In the end, Tubman argues, Khrushchev lost one too many internal constituencies. He lost the army with his single-minded focus on the nuclear-tipped missiles at the expense of conventional forces. He lost the intelligentsia with his uncouth behavior and embarrassing verbal attacks (in one memorable scene described by Tubman, Khrushchev publicly dressed down sculptor Ernst Neizvestny at a 1963 art exhibition: “If that’s supposed to be a woman than you’re a [homosexual]. And the sentence for that is ten years in prison”). And, most importantly, his domineering style ultimately lost the support of his protégés within the communist party, including his eventual successor Leonid Brezhnev.
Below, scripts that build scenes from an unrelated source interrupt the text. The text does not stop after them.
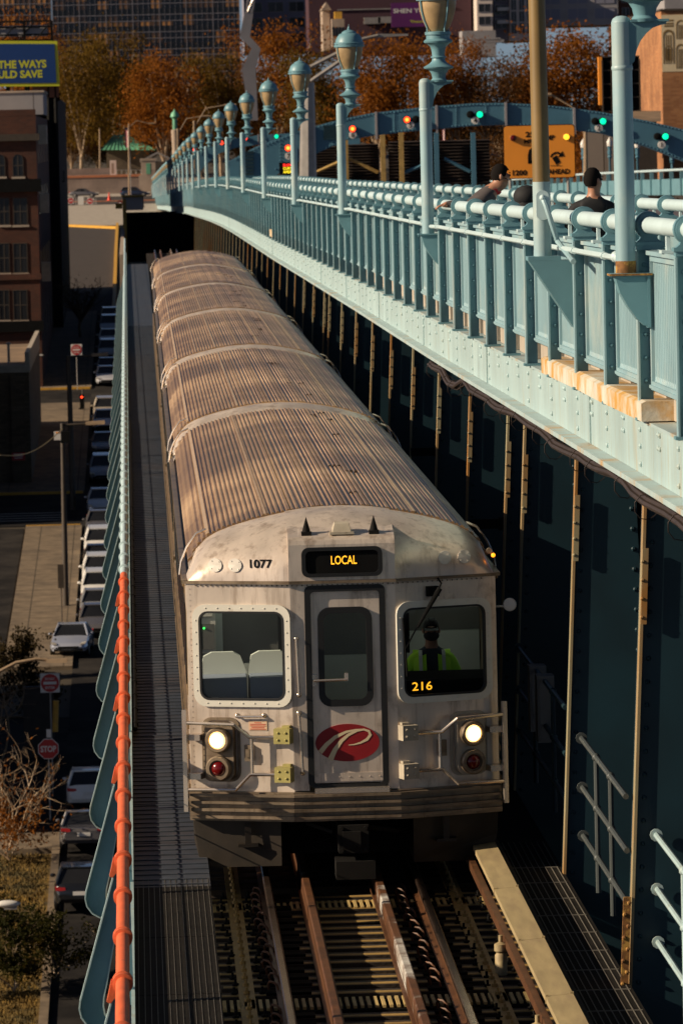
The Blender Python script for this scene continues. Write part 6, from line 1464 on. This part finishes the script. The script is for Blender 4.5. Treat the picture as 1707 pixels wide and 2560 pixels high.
def curtain(label, x0, x1, ytop, ybot, Y, cols):
    a, b = at(x0, ytop, Y), at(x1, ybot, Y); t_ = thing('office_building', label, 'building'); wbox('core', 'window_dark', t_, a.x, b.x, Y+.2, Y+30, b.z, a.z)
    m = bpy.data.materials.new('curtain_glass'); MATS['curtain_glass'] = m; m.use_nodes = True; n = m.node_tree.nodes; l = m.node_tree.links; p = n['Principled BSDF']
    tc = n.new('ShaderNodeTexCoord'); mp = n.new('ShaderNodeMapping'); mp.inputs['Rotation'].default_value = (R(90), 0, 0); l.new(tc.outputs['Object'], mp.inputs[0])
    vo = n.new('ShaderNodeTexVoronoi'); vo.distance = 'CHEBYCHEV'; vo.inputs['Randomness'].default_value = 0; vo.inputs['Scale'].default_value = 1/2.4; l.new(tc.outputs['Object'], vo.inputs[0])
    sx_ = n.new('ShaderNodeSeparateColor'); l.new(vo.outputs['Color'], sx_.inputs[0]); cr = n.new('ShaderNodeValToRGB'); e = cr.color_ramp; e.elements[0].position = .35; e.elements[0].color = (.008, .008, .012, 1); e.elements[1].position = .95; e.elements[1].color = (.42, .19, .05, 1); q = e.elements.new(.65); q.color = (.11, .055, .025, 1)  # orange light on the panes is put into the glass colour
    l.new(sx_.outputs[0], cr.inputs[0]); l.new(cr.outputs[0], p.inputs['Base Color']); p.inputs['Roughness'].default_value = .18
    st = 3.9; nz = int((a.z-b.z)/st)
    for j in range(nz):
        z = a.z-st*(j+1); wbox('glass_band', 'curtain_glass', t_, a.x, b.x, Y, Y+.15, z+1.4, z+st); wbox('spandrel', 'window_dark', t_, a.x, b.x, Y, Y+.15, z, z+1.4)
    m = MB(); nx = int((b.x-a.x)/1.2)
    for i in range(nx+1): x = a.x+(b.x-a.x)*i/nx; w = .12 if i % 5 == 0 else .05; m.box(x-w/2, x+w/2, Y-.12, Y-.005, b.z, a.z)
    for j in range(nz+1):
        for o in (0, 1.4): m.box(a.x, b.x, Y-.10, Y-.006, a.z-st*j-o*1-.06+ (0 if not o else 0), a.z-st*j-o+.06)
    m.build('mullion_grid', 'mullion', t_); return t_
curtain('wide dark glass office building with pale mullion grid behind the trees', 128, 606, -90, 330, 1150, 40)
curtain('dark glass office wing behind the orange tree at the top left', -60, 130, -90, 120, 1170, 8)
facade('apartment_building', 'grey stone office block with rows of windows right of the silver column', 608, 770, -80, 130, 1180, 'grey_blue', 'window_dark', 3.6, 4.2, .7, .6)
t_ = block('warehouse', 'dark plum brick building carrying the purple billboard', 'building', 770, 1180, -60, 130, 1120, 20, 'plum_wall')
a = at(850, 30, 1115); m = MB()
for x, y in ((930, 48), (965, 46), (1010, 44)): c = at(x, y, 1119); m.box(c.x-1.8, c.x+1.8, 1118, 1119.9, c.z-.9, c.z+.5)
m.build('roof_unit', 'galv', t_); c = at(980, 20, 1119); m = MB().box(c.x-12, c.x+14, 1119.7, 1119.95, c.z-.12, c.z+.12); m.build('pipe', 'galv', t_)
Yz = 1080; A, B = at(977, 6, Yz), at(1100, 64, Yz); t_ = thing('billboard', 'purple billboard with white lettering behind the nearest lantern', 'billboard'); wbox('face', 'purple', t_, A.x, B.x, Yz, Yz+.5, B.z, A.z); sz = F/Yz
for w, x0, x1, y, h, mt in (('SHEN YUN', 983, 1074, 25, 11, 'sign_white'),):
    q = text_mb(w, h/sz, (x1-x0)/sz, .02); c = at((x0+x1)/2, y, Yz); q.xf(Matrix.Translation((c.x, Yz-.03, c.z))); q.build('lettering', mt, t_)
q = text_mb('Theater', 6/sz, 40/sz, .02); c = at(1045, 52, Yz); q.xf(Matrix.Translation((c.x, Yz-.03, c.z))); q.build('lettering', 'bill_yellow', t_)
wbox('legs', 'dark_steel', t_, A.x+2, A.x+2.4, Yz+.1, Yz+.4, B.z-8, B.z)
t_ = block('church', 'tan stone church with gabled front and small tower', 'church', 806, 826, 22, 125, 1060, 12, 'stone'); a, b, c = at(803, 24, 1059.5), at(829, 24, 1059.5), at(816, 4, 1059.5); MB().prism([(a.x, a.z), (b.x, b.z), (c.x, c.z)], 'y', 1059.5, 1072).build('gable', 'stone', t_)
a, b = at(829, 46, 1056), at(862, 120, 1056); wbox('tower', 'stone', t_, a.x, b.x, 1056, 1060, b.z, a.z); a, b = at(836, 28, 1056.5), at(855, 46, 1056.5); wbox('tower_top', 'paint_yellow', t_, a.x, b.x, 1056.5, 1059.5, b.z, a.z)
for x in (833, 841, 849, 857): a = at(x, 66, 1055.9); wbox('lancet_window', 'window_dark', t_, a.x-.22, a.x+.22, 1055.9, 1055.98, a.z-2, a.z)
facade('apartment_building', 'pale grey apartment building behind the lantern of the nearest post', 1128, 1190, -60, 75, 1130, 'grey_wall', 'window_dark', 3.2, 3.2, .6, .55)
facade('apartment_building', 'cream apartment tower with square dark windows, left of the two', 1190, 1232, -60, 76, 1110, 'white_wall', 'window_dark', 2.75, 3.4, .75, .62)
t_ = facade('apartment_building', 'cream slender tower with tall window strips beside the tall pole', 1272, 1335, -60, 100, 1115, 'white_wall', 'window_dark', 2.6, 1.6, .62, .86)
t_ = facade('apartment_building', 'glazed middle bay with white balconies between the cream towers', 1232, 1272, -60, 100, 1118, 'grey_blue', 'window_dark', 3.0, 3.4, .8, .7)
for y in (21, 53): a, b = at(1243, y-4, 1116), at(1273, y+4, 1116); wbox('balcony', 'sign_white', t_, a.x, b.x, 1116, 1118.2, b.z, a.z)
block('low_building', 'low grey flat building under the cream towers', 'building', 1155, 1240, 76, 140, 1095, 10, 'grey_wall'); m = MB()
for x in range(1178, 1250, 7): c = at(x, 96, 1070); m.box(c.x-.25, c.x+.25, 1070, 1071, c.z-.3, c.z+.3)
a, b = at(1172, 99, 1070), at(1260, 104, 1070); m.box(a.x, b.x, 1070, 1075, b.z, a.z); tag(m.build('roof_plant', 'grey_wall'), 'row of small roof units on the low grey building', 'roof units')
t_ = facade('apartment_building', 'blue grey glass apartment block right of the tall pole', 1340, 1545, -60, 60, 1120, 'grey_wall', 'grey_blue', 3.4, 5.0, .72, .68)
facade('apartment_building', 'brown brick tower beside the nearest lamp arm', 1545, 1652, -60, 130, 1140, 'rust_panel', 'window_dark', 3.2, 2.6, .5, .6)
block('building_slab', 'plain grey slab at the top right corner', 'building', 1660, 1800, -40, 30, 1000, 20, 'grey_wall')
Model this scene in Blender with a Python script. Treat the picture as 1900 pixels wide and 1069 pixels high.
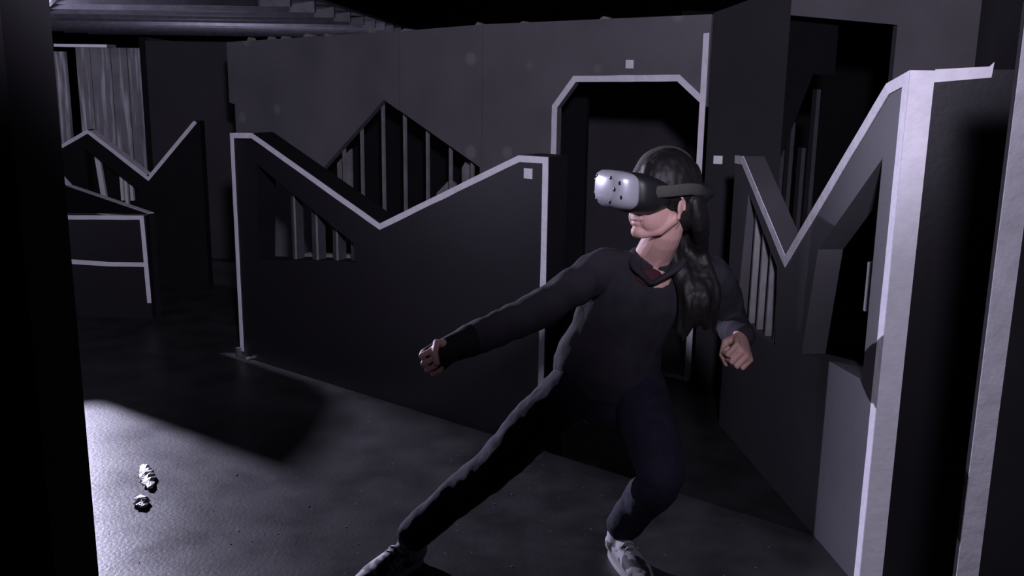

In closing, Tubman brilliantly succeeds in bringing Khrushchev to life. You feel like you know him, that “rumbustious, impetuous, loquacious, free-wheeling” Russian hillbilly, as British ambassador Hayter once described him; a mercurial, ambitious man who overcompensated for his lack of ability with single minded determination and the Olympian humility to suffer cruel abuse from his superiors without wavering in his commitment to the cause and the state. Khrushchev’s story of achievement against such long odds is inspiring and, in a way, almost American, which helps to explain how he and millions of others could have kept such faith in the future of the Soviet state in the face of such suffering and mindless cruelty. He was, as Tubman concludes, “…Both true believer and cold-eyed realist, opportunistic yet principled in his own way, fearful of war while all too prone to risk it, the most unpretentious of men even as he pretended to power and glory exceeding his grasp, complicit in great evil yet also the author of much good.”